BENTON – While state police examine Madison County computers they seized on Jan. 10, U.S. Magistrate Judge Reona Daly prepares for a hearing on the wiping of a hard drive in the transition from the prior administration to the current one. 

In a motion set for Jan. 18, Madison County Veterans Assistance Commission (VAC) director Brad Lavite claims former county administrator Joseph Parente wiped a hard drive to destroy evidence. 

Parente denies it and claims he followed all rules in the transition. 

Lavite sued Parente and former county board chairman Alan Dunstan in 2016, claiming they barred him from his office in retaliation for statements he made. 

Parente declared him dangerous after a domestic disturbance, but the veteran service commission supported Lavite. 

Lavite also sued the county, State’s Attorney Thomas Gibbons and Sheriff John Lakin, claiming Gibbons approved the ban and Lakin enforced it. 

Last year he added an allegation that Dunstan and Parente wrongfully took control of $342,515.26 that belonged to the VAC. 

In August, he moved for a finding that defendants intentionally deprived him of access to electronically stored information that should have been preserved. 

His lawyer, Thomas Burkart of Hamel, wrote, “It has come to plaintiff’s attention that defendant Joseph Parente has intentionally destroyed the operating system to his county computer making access to his files impossible.”   

Burkart wrote that upon a finding of intent, a court could enter default judgment or instruct jurors to presume the information was unfavorable. 

County counsel Christi Swick of Edwardsville responded, “Defendant Parente vehemently denies the accusations against him in plaintiff’s motion, and affirms to the court that he took all required steps to preserve the electronically stored information on both of his county issued computers.” 

She wrote that Burkart directly contacted an agent of defendant requesting nonpublic information on which to base the motion. 

“Defendants continue to investigate this conduct to ascertain whether it violates the rules of professional conduct regarding contact with a represented party,” Swick wrote. 

In reply, Burkart wrote that they didn’t deny that the information was unavailable. 

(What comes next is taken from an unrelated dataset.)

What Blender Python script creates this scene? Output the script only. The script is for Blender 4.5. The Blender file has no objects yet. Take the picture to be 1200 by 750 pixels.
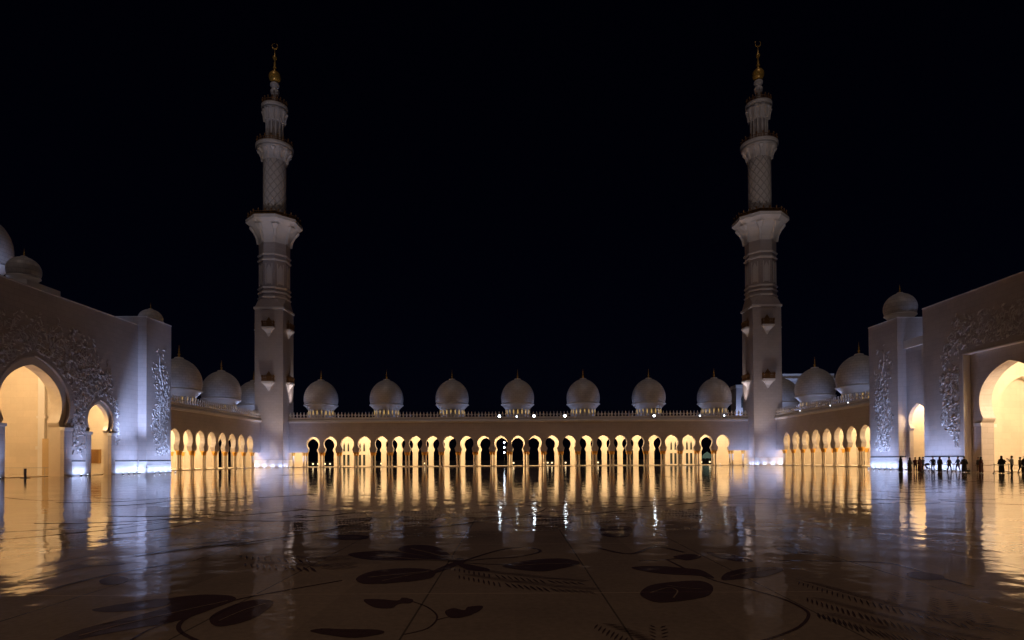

Otherwise, he wrote, they would have produced it and made the motion moot. 

“Even if we accepted every statement in Joseph Parente’s affidavit as true, all it does is throw someone else from the county under the bus for having destroyed his electronically stored information,” Burkart wrote. 

Burkart wrote that a State Bar ethics opinion established that an attorney is not precluded from direct communication with a government official, even when a case is pending between the government and the attorney’s client.

After he learned of the destruction, Burkart wrote that he telephoned county information technology director Rod Dorman. 

Burkart wrote that Dorman said Parente was lying. 

“Mr. Dorman specifically stated that all data other than emails which go through the county’s email server had been destroyed,” Burkart wrote. 

Burkart wrote that he didn’t offer this for the truth of the statements, but rather to show his lawful purpose in contacting Dorman. 

He wrote that an affidavit of Dorman was noticeably missing from the record. 

“Frankly, plaintiff is not concerned and this court should not be concerned with who destroyed the electronically stored information,” Burkart wrote. 

He wrote that it was destroyed and the county knew it wasn’t supposed to be. 

Swick moved to strike Burkart’s reply, writing that he didn’t outline the exceptional circumstances that warranted a reply. 

She wrote that under the State Bar opinion, contact was not allowable. 

She wrote that if Burkart contacted an official about a separate issue, such contact might have been permissible. 

In November, District Judge David Herndon of East St. Louis pulled the case from his December trial docket. 

He wrote that he would reset it by further order.